─── Entries supplied

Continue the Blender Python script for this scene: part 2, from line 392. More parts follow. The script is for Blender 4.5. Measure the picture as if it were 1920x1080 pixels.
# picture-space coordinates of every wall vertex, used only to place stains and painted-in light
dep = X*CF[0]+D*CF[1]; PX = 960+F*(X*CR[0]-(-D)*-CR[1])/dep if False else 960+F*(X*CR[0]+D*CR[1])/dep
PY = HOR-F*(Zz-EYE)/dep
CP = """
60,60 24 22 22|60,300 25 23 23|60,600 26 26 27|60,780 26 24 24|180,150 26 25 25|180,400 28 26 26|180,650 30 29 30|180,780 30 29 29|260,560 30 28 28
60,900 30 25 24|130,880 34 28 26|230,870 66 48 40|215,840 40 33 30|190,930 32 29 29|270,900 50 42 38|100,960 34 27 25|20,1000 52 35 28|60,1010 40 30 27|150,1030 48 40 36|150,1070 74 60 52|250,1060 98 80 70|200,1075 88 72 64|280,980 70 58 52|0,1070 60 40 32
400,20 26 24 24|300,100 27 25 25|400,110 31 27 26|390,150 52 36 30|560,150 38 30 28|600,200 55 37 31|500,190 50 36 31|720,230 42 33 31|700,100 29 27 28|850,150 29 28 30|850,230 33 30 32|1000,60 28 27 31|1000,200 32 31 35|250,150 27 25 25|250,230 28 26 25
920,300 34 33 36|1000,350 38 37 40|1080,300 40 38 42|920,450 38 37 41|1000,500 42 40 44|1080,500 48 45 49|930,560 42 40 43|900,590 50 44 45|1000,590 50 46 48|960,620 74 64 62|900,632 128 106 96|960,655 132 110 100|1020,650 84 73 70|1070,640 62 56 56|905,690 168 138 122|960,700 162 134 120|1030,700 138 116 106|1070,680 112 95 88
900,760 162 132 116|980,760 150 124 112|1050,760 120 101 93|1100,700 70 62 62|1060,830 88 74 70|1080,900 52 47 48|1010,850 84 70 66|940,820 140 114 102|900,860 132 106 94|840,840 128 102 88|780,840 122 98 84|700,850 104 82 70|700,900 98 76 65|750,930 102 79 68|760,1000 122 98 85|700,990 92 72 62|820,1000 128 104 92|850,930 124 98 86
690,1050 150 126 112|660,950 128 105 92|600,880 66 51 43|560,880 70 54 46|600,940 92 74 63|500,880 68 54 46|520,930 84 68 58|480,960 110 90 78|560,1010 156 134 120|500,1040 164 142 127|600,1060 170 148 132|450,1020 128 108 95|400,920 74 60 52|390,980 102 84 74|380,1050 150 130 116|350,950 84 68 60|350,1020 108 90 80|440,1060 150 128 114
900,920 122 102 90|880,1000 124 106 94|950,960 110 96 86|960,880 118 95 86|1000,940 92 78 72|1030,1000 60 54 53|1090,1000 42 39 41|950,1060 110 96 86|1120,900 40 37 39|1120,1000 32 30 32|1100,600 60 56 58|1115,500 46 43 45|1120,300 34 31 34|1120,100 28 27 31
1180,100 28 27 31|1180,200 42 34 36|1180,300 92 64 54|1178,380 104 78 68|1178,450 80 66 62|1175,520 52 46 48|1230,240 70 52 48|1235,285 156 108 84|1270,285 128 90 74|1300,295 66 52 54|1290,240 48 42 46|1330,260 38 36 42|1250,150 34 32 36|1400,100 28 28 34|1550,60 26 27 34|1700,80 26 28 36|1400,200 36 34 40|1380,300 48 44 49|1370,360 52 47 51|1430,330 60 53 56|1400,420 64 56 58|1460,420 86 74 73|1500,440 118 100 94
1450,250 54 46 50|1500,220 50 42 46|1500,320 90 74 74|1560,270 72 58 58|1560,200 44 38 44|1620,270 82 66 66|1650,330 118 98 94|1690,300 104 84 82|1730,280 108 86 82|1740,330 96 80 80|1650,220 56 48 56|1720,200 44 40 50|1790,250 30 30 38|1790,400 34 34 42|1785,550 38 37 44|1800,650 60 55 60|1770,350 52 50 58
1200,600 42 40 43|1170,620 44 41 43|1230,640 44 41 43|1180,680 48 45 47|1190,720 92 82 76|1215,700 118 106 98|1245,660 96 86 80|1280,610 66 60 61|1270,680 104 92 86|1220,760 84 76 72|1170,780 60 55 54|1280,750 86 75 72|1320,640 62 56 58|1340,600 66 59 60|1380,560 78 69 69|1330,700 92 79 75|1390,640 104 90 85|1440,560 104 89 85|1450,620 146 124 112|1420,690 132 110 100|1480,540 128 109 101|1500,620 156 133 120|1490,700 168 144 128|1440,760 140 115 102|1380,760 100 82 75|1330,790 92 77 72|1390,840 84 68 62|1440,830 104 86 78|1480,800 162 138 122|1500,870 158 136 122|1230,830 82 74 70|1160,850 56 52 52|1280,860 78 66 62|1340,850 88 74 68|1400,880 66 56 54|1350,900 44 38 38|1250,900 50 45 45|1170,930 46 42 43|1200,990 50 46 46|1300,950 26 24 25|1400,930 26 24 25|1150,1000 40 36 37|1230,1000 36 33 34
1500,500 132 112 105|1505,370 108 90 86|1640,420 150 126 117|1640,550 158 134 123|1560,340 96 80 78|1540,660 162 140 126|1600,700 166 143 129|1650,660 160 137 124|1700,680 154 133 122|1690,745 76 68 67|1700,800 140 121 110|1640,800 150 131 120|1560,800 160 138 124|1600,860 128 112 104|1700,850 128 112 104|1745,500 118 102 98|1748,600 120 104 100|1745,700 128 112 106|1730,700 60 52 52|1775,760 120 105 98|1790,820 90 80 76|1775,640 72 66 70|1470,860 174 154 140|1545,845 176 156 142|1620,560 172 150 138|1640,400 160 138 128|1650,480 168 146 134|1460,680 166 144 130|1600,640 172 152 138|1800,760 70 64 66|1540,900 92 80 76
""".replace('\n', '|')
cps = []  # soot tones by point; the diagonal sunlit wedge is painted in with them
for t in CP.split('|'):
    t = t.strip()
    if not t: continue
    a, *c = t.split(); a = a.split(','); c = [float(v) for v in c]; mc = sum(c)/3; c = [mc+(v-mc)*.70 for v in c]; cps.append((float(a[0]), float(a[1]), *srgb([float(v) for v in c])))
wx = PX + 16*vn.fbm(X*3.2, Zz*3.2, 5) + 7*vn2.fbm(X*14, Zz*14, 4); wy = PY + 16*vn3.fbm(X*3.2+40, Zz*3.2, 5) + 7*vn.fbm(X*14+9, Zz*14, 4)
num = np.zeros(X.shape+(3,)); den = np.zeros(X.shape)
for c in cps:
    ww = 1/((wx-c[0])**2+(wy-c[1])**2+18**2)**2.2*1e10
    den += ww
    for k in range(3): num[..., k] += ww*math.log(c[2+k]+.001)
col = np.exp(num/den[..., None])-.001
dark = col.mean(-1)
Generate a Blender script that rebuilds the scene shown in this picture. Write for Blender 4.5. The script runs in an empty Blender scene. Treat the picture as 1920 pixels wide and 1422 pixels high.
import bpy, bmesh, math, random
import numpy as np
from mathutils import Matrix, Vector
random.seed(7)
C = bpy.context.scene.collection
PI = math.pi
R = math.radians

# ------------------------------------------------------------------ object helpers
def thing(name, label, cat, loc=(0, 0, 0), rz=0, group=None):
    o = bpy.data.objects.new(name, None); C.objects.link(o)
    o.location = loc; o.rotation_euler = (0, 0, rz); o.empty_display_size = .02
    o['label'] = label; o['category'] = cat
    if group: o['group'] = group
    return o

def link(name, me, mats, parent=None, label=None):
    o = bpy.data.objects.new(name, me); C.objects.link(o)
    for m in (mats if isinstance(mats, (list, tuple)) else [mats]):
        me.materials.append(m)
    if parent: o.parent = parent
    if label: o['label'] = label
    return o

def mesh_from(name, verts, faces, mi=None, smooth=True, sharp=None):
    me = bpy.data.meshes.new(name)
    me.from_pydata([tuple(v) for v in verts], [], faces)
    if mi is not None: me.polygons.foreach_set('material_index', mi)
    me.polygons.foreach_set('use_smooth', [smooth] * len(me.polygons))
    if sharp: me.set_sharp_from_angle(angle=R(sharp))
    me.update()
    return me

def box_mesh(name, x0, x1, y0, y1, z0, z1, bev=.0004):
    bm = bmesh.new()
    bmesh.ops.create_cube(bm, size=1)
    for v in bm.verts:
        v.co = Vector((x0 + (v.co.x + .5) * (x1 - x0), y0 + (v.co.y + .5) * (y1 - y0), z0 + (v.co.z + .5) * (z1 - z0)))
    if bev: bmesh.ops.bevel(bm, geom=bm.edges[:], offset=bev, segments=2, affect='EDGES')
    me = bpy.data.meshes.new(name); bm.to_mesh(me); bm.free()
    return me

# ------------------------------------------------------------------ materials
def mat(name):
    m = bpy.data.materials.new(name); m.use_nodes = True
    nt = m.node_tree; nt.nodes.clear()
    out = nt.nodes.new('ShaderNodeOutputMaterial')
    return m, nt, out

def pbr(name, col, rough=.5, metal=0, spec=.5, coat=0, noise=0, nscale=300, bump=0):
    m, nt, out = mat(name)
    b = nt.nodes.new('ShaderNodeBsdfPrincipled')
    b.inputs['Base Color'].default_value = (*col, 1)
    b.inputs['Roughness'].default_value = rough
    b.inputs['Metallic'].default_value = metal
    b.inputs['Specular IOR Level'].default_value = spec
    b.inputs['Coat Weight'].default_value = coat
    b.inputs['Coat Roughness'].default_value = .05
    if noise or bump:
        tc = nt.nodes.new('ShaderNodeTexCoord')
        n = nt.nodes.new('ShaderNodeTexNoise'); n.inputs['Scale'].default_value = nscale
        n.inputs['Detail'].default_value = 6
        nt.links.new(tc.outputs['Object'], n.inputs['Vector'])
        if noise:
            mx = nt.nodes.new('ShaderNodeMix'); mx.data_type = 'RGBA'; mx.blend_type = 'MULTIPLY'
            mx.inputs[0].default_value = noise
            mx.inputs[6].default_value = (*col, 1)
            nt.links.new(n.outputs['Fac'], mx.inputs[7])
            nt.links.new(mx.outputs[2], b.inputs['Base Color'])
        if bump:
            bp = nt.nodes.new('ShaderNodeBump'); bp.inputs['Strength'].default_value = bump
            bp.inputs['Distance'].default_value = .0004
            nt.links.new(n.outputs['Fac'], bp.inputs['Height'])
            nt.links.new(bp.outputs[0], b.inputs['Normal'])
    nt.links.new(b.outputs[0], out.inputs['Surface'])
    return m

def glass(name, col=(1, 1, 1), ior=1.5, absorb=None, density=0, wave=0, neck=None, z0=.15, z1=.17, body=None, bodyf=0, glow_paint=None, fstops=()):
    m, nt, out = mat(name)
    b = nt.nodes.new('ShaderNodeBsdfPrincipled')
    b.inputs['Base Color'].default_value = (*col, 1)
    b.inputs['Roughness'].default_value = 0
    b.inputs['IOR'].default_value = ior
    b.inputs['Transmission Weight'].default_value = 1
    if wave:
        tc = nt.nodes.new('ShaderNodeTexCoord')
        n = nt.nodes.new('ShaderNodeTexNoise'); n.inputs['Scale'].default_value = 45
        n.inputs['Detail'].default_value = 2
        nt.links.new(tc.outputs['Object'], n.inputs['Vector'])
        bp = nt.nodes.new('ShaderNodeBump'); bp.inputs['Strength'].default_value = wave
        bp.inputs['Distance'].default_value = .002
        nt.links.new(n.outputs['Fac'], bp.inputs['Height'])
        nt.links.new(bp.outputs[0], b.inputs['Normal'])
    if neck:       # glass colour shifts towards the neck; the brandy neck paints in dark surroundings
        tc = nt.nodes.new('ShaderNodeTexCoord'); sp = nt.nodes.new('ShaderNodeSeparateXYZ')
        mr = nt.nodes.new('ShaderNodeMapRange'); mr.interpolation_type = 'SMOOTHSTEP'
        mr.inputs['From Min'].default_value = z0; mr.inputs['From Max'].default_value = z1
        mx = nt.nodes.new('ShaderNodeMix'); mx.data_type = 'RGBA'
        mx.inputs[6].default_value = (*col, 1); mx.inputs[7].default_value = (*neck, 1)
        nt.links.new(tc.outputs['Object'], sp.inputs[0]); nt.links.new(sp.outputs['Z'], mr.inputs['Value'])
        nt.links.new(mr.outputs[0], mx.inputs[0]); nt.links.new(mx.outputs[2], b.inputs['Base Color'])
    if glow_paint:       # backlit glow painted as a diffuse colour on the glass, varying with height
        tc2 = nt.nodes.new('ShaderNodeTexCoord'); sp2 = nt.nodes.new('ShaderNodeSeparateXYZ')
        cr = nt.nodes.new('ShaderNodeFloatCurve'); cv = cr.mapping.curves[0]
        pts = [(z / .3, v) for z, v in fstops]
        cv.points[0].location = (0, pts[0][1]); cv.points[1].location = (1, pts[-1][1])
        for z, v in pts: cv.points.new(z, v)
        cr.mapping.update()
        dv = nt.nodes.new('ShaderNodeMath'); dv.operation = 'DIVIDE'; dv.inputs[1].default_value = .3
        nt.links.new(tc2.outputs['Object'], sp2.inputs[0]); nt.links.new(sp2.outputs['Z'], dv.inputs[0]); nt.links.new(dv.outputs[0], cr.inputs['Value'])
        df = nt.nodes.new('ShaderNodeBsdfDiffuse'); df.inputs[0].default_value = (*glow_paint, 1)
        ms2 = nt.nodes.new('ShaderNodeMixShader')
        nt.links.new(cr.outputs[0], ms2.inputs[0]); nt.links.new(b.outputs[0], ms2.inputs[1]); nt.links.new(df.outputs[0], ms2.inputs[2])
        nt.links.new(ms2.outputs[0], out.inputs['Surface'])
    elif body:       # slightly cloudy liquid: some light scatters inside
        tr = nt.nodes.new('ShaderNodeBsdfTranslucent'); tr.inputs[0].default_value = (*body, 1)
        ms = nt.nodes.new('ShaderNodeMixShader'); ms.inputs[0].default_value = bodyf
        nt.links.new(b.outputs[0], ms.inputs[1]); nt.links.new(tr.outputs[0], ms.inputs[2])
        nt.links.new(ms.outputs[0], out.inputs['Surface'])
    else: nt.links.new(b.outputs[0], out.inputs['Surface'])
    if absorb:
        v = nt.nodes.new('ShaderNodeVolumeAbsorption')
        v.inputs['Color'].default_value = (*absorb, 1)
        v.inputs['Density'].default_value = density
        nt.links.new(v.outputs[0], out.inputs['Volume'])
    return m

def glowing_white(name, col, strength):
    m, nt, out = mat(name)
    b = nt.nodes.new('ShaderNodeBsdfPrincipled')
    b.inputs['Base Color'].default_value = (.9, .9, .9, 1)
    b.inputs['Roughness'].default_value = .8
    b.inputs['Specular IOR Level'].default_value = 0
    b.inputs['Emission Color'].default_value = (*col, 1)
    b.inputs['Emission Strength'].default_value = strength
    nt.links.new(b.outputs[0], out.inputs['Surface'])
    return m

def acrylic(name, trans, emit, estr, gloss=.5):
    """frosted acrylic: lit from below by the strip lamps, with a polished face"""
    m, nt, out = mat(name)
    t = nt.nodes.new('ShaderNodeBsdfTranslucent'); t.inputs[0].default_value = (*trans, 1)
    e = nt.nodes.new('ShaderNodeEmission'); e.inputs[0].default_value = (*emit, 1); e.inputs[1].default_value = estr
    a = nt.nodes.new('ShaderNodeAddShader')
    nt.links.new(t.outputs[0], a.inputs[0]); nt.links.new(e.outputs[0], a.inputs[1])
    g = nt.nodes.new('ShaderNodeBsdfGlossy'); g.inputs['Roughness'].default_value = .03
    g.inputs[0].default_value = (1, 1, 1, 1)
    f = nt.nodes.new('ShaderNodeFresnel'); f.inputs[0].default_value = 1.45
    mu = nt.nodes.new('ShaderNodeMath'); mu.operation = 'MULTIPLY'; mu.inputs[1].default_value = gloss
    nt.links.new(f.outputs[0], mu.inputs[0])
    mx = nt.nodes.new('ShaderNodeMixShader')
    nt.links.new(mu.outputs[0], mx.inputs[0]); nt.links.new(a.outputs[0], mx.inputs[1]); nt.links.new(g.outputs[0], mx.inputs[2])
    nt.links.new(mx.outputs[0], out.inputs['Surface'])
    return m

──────

## What to produce
Each line from the top of the material above through the line with "60,60 24 22" must be echoed exactly, and no other line.

## Output of the task
Continue the Blender Python script for this scene: part 2, from line 392. More parts follow. The script is for Blender 4.5. Measure the picture as if it were 1920x1080 pixels.
# picture-space coordinates of every wall vertex, used only to place stains and painted-in light
dep = X*CF[0]+D*CF[1]; PX = 960+F*(X*CR[0]-(-D)*-CR[1])/dep if False else 960+F*(X*CR[0]+D*CR[1])/dep
PY = HOR-F*(Zz-EYE)/dep
CP = """
60,60 24 22 22|60,300 25 23 23|60,600 26 26 27|60,780 26 24 24|180,150 26 25 25|180,400 28 26 26|180,650 30 29 30|180,780 30 29 29|260,560 30 28 28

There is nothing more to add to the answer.